Wednesday, March 11, 2009

The Sick Move


Sometimes you have to make a sick play in poker to maintain your edge over the other players. If you become too predictable, or sprout a leak somewhere, other observent players will exploit you. This play is a great example of a play that doesnt have a lot of short term value - in fact its incredibly risky - but all great players have to be able to make situational based high risk plays in order to be un-exploitable over the long term. When your opponents fear you in No Limit Hold Em, you cant be exploited. When other players fear you, they wont bet into you without the nuts because you are liable to reraise them all in at the slightest hint of weakness.

What you see above is a rather extreme, high stakes version of the Sick Move. Playing $300/$600 No Limit Hold Em, David Williams makes it $1800 to go from early position. Brad Booth, sensing weakness, makes a raise to $5800. Phil Ivey looks down at KK and makes it $14,000. It gets back to Williams who folds, and Booth thinks for a while before calling. Phil has about $300K in front of him, and Booth has him covered. Booth's preflop call is correct because of to the implied odds he is getting on Phil's whole stack, which Gabe Kaplan notes in the commentary.

The flop comes all low cards, 3-6-7. Phil makes a standard bet of $23,000 into a $28,000 pot. And thats when things get a little bit crazy - because Brad Booth responds by putting 3 massive $100,000 bricks of cash into the pot! It looks like some crazy move on TV - and it is - but there is a method to the madness. The reality of deep stack poker is that only 5-6 hands can ever call in that spot: a set, two pair, or aces. The likelyhood of Phil Ivey having one of those hands is somewhere in the range of 2%. In tournaments and normal short and medium stack play, calling an all in on the flop with kings is almost always correct. But once the stacks go well over 150 big blinds - and in this case they are playing with 500+ big blinds - the values of starting hands normalize and calling off your entire stack with one pair is almost never correct - unless that pair happens to be aces and the preflop action suggests you have your opponent drawing to two outs.

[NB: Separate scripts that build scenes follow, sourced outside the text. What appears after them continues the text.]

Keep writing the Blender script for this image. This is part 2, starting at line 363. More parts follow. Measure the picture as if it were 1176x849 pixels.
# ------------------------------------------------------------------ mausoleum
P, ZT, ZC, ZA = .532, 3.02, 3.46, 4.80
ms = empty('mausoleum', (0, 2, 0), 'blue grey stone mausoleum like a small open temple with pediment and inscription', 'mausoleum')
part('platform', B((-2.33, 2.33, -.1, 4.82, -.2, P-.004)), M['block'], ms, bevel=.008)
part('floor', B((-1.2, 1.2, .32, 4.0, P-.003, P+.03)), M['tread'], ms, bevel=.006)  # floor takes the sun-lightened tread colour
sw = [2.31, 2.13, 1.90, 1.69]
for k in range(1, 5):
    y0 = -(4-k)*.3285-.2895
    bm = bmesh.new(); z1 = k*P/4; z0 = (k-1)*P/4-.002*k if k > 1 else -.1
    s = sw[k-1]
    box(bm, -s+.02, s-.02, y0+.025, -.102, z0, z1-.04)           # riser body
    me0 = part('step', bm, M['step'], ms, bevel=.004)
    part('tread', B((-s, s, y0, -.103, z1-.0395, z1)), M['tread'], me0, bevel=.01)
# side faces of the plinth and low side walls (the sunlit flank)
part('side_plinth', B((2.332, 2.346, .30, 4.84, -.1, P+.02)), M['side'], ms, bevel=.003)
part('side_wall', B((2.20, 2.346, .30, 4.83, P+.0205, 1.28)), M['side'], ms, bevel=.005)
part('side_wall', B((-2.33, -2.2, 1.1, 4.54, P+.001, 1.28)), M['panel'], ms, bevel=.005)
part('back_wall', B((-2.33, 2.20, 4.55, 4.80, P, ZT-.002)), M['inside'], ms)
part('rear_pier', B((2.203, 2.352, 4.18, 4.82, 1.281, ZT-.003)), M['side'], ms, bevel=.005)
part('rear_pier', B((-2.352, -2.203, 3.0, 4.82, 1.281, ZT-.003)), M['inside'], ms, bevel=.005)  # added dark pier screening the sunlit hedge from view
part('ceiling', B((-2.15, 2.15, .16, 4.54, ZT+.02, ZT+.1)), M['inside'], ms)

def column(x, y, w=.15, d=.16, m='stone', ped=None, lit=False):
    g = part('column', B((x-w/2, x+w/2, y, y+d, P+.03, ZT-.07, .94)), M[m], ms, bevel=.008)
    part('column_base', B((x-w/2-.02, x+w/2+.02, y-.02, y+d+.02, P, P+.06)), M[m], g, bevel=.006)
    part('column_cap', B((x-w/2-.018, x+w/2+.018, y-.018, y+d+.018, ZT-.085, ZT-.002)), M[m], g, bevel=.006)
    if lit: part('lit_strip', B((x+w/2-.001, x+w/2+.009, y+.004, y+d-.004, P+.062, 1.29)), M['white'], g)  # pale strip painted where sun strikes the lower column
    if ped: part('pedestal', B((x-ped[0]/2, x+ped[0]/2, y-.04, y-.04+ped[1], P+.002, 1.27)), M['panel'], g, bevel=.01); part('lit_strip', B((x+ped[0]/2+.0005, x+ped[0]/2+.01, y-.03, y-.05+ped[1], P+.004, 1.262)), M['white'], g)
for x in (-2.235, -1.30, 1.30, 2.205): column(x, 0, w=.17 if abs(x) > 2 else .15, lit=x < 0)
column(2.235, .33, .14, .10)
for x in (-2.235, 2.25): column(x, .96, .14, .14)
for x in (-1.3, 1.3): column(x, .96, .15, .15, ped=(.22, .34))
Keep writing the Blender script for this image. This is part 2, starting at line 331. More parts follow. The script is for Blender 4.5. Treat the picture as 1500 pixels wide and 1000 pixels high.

But Booth's play has another purpose besides simply getting Ivey to correctly fold, and winning a small pot. He is advertising that he is unpredictable, dangerous, reckless, and willing to gamble with you for every last penny in your wallet with just 4 outs to a gutshot straight draw. Let me tell you as cash game player, thats the last guy in the world you want at the table. You want to play against predictable opponents who play a narrow range of hands and make routine plays. Booth is telling Ivey - Im the craziest motherfucker at this table and dont you even think about playing back at me. Its a play that as I said before, has little short term value, but it establishes Booth's image as a fearless player, and within the metagame inside the game of poker, the monetary value of your opponents fearing you is unquantifiable.

2 comments:

Chronic said...

Best moment: Antonio saying "I love you guys" as Booth puts in the mountain of cash, then goes back to eating his salad. Lol.

Anonymous said...

Dood that move is so, so sweet. OMG that takes a) huge balls, and b) some serious smarts. Ivey did the right thing too- you gotta throw away KK in that situation even though you're ahead. The short stack is killing him there.